Requirement | Report how many lines contain "More"; state the number and nothing else.

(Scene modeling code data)
■ ■ ■ ■ ■ ■ ■

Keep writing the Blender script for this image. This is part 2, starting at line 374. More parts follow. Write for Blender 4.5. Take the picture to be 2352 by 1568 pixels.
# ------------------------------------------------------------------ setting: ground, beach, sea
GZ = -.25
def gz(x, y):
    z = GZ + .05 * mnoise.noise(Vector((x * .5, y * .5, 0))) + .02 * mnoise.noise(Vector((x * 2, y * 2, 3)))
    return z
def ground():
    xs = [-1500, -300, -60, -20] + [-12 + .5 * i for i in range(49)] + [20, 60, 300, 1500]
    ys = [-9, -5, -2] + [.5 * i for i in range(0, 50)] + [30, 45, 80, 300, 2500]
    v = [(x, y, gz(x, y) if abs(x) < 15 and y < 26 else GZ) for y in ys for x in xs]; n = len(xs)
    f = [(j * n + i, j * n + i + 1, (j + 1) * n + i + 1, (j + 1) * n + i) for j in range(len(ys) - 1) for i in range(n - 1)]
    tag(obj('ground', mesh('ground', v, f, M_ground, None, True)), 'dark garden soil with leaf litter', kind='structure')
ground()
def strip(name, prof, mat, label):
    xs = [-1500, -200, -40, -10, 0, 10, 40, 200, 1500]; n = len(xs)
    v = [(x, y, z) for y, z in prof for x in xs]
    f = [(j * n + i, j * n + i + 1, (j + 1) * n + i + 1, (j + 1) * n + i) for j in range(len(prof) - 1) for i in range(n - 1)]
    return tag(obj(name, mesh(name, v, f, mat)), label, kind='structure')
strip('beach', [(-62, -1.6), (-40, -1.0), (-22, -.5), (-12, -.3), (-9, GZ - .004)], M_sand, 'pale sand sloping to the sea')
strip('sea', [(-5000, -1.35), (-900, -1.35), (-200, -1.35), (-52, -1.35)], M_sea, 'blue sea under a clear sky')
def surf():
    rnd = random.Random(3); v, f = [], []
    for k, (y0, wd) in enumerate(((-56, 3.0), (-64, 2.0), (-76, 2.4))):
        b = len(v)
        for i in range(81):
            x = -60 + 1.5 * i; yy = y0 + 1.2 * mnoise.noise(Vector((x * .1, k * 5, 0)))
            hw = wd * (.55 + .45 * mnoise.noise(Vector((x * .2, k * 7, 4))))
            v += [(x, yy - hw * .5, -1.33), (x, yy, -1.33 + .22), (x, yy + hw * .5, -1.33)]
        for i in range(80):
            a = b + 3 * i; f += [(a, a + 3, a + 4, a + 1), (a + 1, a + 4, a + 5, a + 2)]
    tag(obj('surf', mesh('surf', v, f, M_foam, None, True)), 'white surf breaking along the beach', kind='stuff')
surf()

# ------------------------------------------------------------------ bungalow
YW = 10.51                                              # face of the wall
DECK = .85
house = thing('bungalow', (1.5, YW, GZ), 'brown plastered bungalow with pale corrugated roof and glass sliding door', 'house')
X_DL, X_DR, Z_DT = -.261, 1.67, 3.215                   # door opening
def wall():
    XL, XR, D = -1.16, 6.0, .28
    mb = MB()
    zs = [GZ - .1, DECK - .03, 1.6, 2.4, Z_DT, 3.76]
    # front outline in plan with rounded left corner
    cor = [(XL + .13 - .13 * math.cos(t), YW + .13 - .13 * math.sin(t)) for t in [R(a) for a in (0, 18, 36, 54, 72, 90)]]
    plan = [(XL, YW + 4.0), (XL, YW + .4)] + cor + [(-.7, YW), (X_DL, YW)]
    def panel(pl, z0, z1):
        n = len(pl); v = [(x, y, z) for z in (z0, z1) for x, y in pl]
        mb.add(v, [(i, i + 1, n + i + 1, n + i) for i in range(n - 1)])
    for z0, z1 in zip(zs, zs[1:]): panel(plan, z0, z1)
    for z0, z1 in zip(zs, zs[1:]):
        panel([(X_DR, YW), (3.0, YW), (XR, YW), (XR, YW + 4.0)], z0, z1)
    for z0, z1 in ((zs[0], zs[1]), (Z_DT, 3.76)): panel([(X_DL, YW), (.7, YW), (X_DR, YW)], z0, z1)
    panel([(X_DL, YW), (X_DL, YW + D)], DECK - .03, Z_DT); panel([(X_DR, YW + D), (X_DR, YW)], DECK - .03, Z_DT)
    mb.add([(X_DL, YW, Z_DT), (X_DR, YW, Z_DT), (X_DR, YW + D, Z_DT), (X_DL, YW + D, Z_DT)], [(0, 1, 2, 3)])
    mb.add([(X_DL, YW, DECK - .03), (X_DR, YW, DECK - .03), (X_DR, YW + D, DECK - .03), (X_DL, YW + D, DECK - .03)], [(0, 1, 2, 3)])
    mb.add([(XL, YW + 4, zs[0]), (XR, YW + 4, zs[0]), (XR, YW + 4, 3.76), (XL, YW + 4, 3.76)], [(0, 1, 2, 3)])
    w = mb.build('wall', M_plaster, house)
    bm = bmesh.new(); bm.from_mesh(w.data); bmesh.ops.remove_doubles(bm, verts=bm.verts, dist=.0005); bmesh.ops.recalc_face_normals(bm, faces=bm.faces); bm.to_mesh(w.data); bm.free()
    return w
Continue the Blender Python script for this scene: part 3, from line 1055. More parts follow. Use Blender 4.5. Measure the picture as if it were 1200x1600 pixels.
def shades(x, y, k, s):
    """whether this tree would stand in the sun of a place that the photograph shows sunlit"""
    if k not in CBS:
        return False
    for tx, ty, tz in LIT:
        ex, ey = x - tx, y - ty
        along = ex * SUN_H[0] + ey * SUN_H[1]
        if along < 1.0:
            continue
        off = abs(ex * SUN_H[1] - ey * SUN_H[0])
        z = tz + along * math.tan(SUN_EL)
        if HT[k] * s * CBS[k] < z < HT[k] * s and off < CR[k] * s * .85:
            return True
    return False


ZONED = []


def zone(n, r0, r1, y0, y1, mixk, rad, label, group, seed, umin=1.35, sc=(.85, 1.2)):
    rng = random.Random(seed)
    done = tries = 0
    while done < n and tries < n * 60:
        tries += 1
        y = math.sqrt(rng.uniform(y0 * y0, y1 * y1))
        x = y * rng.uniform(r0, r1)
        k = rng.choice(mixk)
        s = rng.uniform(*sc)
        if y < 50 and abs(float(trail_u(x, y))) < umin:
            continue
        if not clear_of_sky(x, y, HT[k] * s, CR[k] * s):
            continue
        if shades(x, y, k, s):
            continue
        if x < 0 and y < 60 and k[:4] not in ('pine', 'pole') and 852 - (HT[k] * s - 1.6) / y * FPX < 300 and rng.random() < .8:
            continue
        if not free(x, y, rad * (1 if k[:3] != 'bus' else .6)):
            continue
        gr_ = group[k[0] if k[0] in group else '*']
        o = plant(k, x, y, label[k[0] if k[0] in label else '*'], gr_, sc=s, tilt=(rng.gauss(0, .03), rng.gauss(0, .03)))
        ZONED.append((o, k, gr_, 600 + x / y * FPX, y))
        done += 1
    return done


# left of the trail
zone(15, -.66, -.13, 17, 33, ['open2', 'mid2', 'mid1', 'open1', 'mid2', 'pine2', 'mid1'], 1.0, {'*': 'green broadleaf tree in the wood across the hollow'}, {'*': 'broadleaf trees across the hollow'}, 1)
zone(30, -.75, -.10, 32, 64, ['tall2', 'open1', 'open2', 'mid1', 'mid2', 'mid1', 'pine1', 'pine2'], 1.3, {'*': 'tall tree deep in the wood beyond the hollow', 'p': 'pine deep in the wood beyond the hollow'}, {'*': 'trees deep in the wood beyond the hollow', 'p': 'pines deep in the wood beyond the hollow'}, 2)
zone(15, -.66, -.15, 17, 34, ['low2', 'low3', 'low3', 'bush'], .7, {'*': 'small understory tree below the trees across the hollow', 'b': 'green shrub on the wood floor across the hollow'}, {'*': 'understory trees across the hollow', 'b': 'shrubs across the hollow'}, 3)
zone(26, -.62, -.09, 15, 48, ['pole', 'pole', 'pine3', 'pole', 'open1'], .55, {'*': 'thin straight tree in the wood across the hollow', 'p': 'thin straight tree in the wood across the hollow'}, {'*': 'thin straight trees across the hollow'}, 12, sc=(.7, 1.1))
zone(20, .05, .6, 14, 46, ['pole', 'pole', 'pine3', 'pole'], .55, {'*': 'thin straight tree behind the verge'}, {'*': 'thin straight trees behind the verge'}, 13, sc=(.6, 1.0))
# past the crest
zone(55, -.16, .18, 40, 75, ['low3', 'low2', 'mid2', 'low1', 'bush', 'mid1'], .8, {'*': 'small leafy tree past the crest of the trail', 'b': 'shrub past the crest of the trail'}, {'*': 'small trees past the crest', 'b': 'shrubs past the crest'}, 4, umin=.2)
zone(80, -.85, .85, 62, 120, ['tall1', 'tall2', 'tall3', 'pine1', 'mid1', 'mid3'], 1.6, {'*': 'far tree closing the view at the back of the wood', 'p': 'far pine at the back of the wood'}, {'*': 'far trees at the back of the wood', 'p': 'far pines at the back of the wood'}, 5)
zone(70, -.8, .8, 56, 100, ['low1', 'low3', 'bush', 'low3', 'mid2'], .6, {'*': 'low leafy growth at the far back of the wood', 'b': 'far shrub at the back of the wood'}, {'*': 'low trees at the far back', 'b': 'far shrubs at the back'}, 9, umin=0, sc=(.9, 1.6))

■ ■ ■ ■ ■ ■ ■

Answer to this task | 2